_Given information_.
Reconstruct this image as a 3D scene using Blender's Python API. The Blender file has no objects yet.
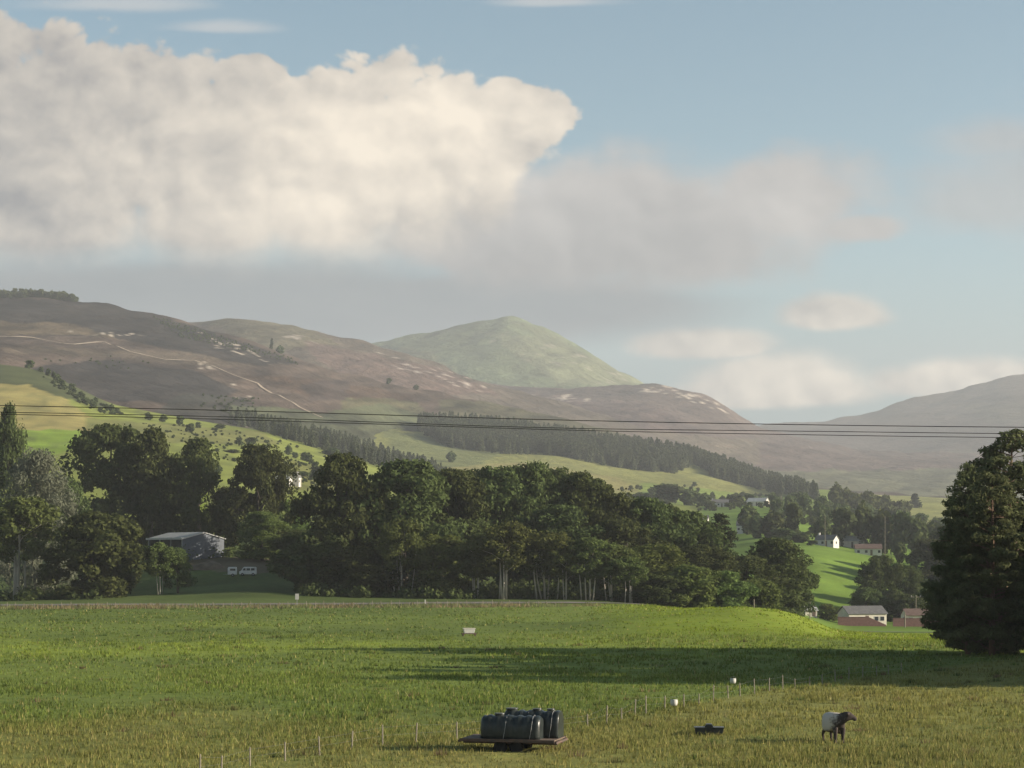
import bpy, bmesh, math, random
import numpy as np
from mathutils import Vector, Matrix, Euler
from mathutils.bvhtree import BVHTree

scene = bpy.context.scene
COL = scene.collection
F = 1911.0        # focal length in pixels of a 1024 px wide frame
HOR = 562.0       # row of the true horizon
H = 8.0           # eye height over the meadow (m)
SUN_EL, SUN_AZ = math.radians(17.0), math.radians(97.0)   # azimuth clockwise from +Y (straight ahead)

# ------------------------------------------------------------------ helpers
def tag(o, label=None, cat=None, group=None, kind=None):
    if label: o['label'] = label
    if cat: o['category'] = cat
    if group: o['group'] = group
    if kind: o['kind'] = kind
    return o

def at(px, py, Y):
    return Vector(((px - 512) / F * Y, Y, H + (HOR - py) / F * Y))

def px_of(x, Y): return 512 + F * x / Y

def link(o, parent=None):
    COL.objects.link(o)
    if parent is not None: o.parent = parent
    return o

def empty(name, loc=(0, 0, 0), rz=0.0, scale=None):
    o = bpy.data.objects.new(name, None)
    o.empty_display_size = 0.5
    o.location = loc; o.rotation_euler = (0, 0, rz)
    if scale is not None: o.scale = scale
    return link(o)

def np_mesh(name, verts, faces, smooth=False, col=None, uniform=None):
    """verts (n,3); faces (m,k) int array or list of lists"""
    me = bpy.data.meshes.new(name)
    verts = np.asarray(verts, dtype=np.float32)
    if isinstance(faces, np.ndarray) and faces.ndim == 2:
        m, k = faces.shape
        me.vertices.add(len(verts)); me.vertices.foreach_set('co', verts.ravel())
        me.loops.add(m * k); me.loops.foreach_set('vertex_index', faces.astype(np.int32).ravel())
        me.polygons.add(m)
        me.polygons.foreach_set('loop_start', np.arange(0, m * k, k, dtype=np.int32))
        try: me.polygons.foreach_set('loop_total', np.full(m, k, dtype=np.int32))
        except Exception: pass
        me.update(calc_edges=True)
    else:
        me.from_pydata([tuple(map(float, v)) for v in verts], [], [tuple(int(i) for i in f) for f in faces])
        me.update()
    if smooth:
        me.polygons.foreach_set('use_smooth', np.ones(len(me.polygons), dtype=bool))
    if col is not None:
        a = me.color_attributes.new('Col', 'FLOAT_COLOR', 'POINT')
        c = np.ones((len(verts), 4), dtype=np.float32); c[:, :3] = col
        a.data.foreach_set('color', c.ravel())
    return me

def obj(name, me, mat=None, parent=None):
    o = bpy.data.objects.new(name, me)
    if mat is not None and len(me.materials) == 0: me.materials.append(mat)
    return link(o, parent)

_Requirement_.
Transcribe the listing in full. Omit the pictures and keep every line exact.

_The output_.
Reconstruct this image as a 3D scene using Blender's Python API. The Blender file has no objects yet.
import bpy, bmesh, math, random
import numpy as np
from mathutils import Vector, Matrix, Euler
from mathutils.bvhtree import BVHTree

scene = bpy.context.scene
COL = scene.collection
F = 1911.0        # focal length in pixels of a 1024 px wide frame
HOR = 562.0       # row of the true horizon
H = 8.0           # eye height over the meadow (m)
SUN_EL, SUN_AZ = math.radians(17.0), math.radians(97.0)   # azimuth clockwise from +Y (straight ahead)

# ------------------------------------------------------------------ helpers
def tag(o, label=None, cat=None, group=None, kind=None):
    if label: o['label'] = label
    if cat: o['category'] = cat
    if group: o['group'] = group
    if kind: o['kind'] = kind
    return o

def at(px, py, Y):
    return Vector(((px - 512) / F * Y, Y, H + (HOR - py) / F * Y))

def px_of(x, Y): return 512 + F * x / Y

def link(o, parent=None):
    COL.objects.link(o)
    if parent is not None: o.parent = parent
    return o

def empty(name, loc=(0, 0, 0), rz=0.0, scale=None):
    o = bpy.data.objects.new(name, None)
    o.empty_display_size = 0.5
    o.location = loc; o.rotation_euler = (0, 0, rz)
    if scale is not None: o.scale = scale
    return link(o)

def np_mesh(name, verts, faces, smooth=False, col=None, uniform=None):
    """verts (n,3); faces (m,k) int array or list of lists"""
    me = bpy.data.meshes.new(name)
    verts = np.asarray(verts, dtype=np.float32)
    if isinstance(faces, np.ndarray) and faces.ndim == 2:
        m, k = faces.shape
        me.vertices.add(len(verts)); me.vertices.foreach_set('co', verts.ravel())
        me.loops.add(m * k); me.loops.foreach_set('vertex_index', faces.astype(np.int32).ravel())
        me.polygons.add(m)
        me.polygons.foreach_set('loop_start', np.arange(0, m * k, k, dtype=np.int32))
        try: me.polygons.foreach_set('loop_total', np.full(m, k, dtype=np.int32))
        except Exception: pass
        me.update(calc_edges=True)
    else:
        me.from_pydata([tuple(map(float, v)) for v in verts], [], [tuple(int(i) for i in f) for f in faces])
        me.update()
    if smooth:
        me.polygons.foreach_set('use_smooth', np.ones(len(me.polygons), dtype=bool))
    if col is not None:
        a = me.color_attributes.new('Col', 'FLOAT_COLOR', 'POINT')
        c = np.ones((len(verts), 4), dtype=np.float32); c[:, :3] = col
        a.data.foreach_set('color', c.ravel())
    return me

def obj(name, me, mat=None, parent=None):
    o = bpy.data.objects.new(name, me)
    if mat is not None and len(me.materials) == 0: me.materials.append(mat)
    return link(o, parent)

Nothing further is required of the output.